After repeated incidents affecting cables and other infrastructure in the Baltic Sea, NATO launched Baltic Sentry in January 2025 to strengthen surveillance and protection in the region. Denmark’s own armed forces then increased monitoring in and around its waters, including the western Baltic and the Kattegat. Danish Defence has noted that the Great Belt, Øresund and the Kattegat are already among the most heavily trafficked maritime zones in the country, with 300,000 to 400,000 vessels of various sizes passing through Danish waters each year.

That figure helps explain why Denmark matters beyond its size. In a crisis, the state sitting at the entrance to the Baltic matters disproportionately. It matters for reinforcement routes, for maritime situational awareness and for the protection of cables, pipelines, ports and offshore energy infrastructure. Since Finland and Sweden joined NATO, the military geography of northern Europe has shifted sharply, but Denmark has not become less important. If anything, it has become more important because it connects the newly enlarged Nordic-Baltic defence space to the North Sea and the Atlantic.

Image: European Sercurity and Defence

Denmark’s Arctic role makes the chokepoint argument even broader

The final reason the Hormuz comparison resonates is that Denmark’s relevance does not end in the Baltic. Through Greenland and the Faroe Islands, the Kingdom of Denmark is also an Arctic and North Atlantic actor.

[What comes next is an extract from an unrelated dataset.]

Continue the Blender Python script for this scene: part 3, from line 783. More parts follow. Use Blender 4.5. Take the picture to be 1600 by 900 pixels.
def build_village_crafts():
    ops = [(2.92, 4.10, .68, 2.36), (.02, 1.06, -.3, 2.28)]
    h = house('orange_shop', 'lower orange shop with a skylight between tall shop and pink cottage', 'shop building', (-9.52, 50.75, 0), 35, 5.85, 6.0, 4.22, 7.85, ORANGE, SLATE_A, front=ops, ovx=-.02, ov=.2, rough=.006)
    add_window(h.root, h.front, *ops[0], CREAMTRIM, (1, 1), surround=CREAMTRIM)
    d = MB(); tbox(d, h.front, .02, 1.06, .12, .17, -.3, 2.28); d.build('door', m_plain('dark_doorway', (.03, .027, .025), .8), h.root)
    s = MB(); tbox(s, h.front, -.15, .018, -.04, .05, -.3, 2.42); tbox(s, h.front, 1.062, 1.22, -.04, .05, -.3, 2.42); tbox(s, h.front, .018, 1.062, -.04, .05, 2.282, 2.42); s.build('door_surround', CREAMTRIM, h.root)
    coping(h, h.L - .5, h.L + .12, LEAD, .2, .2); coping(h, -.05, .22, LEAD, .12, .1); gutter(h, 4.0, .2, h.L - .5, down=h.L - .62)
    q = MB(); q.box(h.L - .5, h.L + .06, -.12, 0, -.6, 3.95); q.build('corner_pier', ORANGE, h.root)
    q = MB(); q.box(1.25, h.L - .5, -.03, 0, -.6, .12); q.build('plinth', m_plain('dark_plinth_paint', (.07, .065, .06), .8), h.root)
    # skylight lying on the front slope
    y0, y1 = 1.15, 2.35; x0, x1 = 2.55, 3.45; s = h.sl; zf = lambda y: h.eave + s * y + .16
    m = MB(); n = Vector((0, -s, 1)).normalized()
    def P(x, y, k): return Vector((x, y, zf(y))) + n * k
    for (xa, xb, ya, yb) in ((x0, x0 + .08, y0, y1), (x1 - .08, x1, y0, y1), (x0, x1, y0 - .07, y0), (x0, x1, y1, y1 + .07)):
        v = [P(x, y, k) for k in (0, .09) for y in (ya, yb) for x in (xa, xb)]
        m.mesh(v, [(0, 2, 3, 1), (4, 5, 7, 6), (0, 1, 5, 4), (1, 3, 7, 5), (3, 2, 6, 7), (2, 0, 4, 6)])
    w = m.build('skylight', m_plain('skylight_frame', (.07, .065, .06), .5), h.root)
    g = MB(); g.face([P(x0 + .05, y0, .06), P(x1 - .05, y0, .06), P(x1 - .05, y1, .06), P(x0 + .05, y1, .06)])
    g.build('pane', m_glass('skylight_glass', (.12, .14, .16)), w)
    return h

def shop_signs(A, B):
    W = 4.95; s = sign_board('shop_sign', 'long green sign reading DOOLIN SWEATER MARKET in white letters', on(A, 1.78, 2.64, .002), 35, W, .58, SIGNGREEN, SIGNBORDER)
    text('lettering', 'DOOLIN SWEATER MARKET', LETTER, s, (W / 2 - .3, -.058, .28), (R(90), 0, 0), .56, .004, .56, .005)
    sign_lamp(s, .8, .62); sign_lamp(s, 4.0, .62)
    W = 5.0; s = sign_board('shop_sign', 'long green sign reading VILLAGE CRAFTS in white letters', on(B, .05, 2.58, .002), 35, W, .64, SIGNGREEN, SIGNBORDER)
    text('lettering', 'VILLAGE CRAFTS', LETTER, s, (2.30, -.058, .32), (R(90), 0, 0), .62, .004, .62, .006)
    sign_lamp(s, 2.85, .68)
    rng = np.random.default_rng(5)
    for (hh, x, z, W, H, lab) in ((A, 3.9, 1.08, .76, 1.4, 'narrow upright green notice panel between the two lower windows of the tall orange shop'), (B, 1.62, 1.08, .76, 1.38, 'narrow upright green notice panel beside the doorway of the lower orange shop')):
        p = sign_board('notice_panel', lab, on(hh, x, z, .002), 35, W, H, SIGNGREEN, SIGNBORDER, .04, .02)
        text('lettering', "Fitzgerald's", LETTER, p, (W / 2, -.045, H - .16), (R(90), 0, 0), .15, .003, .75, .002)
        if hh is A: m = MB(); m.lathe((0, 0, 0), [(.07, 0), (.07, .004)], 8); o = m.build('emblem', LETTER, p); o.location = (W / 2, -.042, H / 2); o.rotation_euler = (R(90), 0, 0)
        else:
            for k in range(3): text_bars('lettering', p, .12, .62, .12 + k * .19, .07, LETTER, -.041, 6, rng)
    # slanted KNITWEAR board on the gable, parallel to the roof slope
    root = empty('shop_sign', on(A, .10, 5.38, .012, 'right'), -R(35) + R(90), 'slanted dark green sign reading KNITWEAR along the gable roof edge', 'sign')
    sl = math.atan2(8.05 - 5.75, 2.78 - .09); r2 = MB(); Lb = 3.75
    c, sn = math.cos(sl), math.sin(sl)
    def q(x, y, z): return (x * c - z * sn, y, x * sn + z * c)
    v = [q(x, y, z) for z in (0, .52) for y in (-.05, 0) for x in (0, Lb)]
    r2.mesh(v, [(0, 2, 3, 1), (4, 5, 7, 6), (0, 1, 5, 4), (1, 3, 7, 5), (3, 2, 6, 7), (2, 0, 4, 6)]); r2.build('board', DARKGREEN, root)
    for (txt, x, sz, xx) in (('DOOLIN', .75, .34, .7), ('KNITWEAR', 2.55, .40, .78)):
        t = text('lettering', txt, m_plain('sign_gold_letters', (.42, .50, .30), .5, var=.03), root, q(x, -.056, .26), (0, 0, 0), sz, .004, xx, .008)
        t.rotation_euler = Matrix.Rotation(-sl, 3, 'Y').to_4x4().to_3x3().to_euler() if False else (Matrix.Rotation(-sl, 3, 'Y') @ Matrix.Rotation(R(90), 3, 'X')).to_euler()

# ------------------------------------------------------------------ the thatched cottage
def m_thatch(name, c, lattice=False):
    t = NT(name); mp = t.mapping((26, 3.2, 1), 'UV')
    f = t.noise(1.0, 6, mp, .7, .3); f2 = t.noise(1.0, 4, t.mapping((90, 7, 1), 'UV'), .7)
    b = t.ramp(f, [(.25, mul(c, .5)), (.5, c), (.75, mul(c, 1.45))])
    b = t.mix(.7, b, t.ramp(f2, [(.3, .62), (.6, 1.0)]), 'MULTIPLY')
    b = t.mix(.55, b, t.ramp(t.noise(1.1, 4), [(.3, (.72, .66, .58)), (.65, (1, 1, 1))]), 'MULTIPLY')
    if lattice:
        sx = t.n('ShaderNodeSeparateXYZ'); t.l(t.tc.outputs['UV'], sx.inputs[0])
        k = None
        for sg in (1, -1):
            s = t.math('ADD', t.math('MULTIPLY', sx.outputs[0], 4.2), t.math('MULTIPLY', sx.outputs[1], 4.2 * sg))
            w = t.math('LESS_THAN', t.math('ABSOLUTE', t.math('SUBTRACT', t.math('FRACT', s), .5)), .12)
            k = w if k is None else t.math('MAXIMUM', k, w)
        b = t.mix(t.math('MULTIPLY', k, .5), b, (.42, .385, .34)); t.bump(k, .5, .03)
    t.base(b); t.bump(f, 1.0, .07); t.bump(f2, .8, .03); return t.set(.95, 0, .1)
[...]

That does not mean the Danish straits are physically part of the Arctic route system. They are not. But in strategic terms, the same state that sits at the maritime entrance to the Baltic also belongs to the kingdom that is centrally located in the Arctic and has been increasing defence investments in the Arctic and North Atlantic. This gives Denmark a rare geopolitical profile inside Europe: it is simultaneously a Baltic gatekeeper, a North Sea transit state and an Arctic stakeholder.

That combination matters more now than it did a decade ago. The Baltic has become more militarised, the North Sea is increasingly tied to offshore energy and critical infrastructure, and the Arctic is gaining weight in defence planning and shipping debates. Denmark is not at the centre of all these theatres in the same way. But few European states sit at the junction of all three.

Why this matters for northern Europe

The phrase “the Nordic Strait of Hormuz” is deliberately provocative, but it points to a real structural shift. Denmark’s importance is no longer explained only by its role in Scandinavian politics or EU decision-making. It is explained by the fact that geography, war, sanctions and alliance politics have made its surrounding waters more central to the functioning of northern Europe.

For the Baltic countries and Finland, Denmark is part of the maritime doorway to the wider world. For Sweden and Germany, it is part of the regional logistics map. For NATO, it is a monitoring and access point. For the oil market, it has become a chokepoint of global significance. And for the Kingdom of Denmark itself, this new prominence brings responsibilities as much as opportunities.

That is why the Hormuz analogy matters. Not because Denmark can replicate the politics of the Gulf, but because northern Europe increasingly depends on what happens in and around the Danish straits. In a more fragmented and contested maritime order, Denmark’s geography has become a strategic fact that the rest of Europe can no longer treat as background.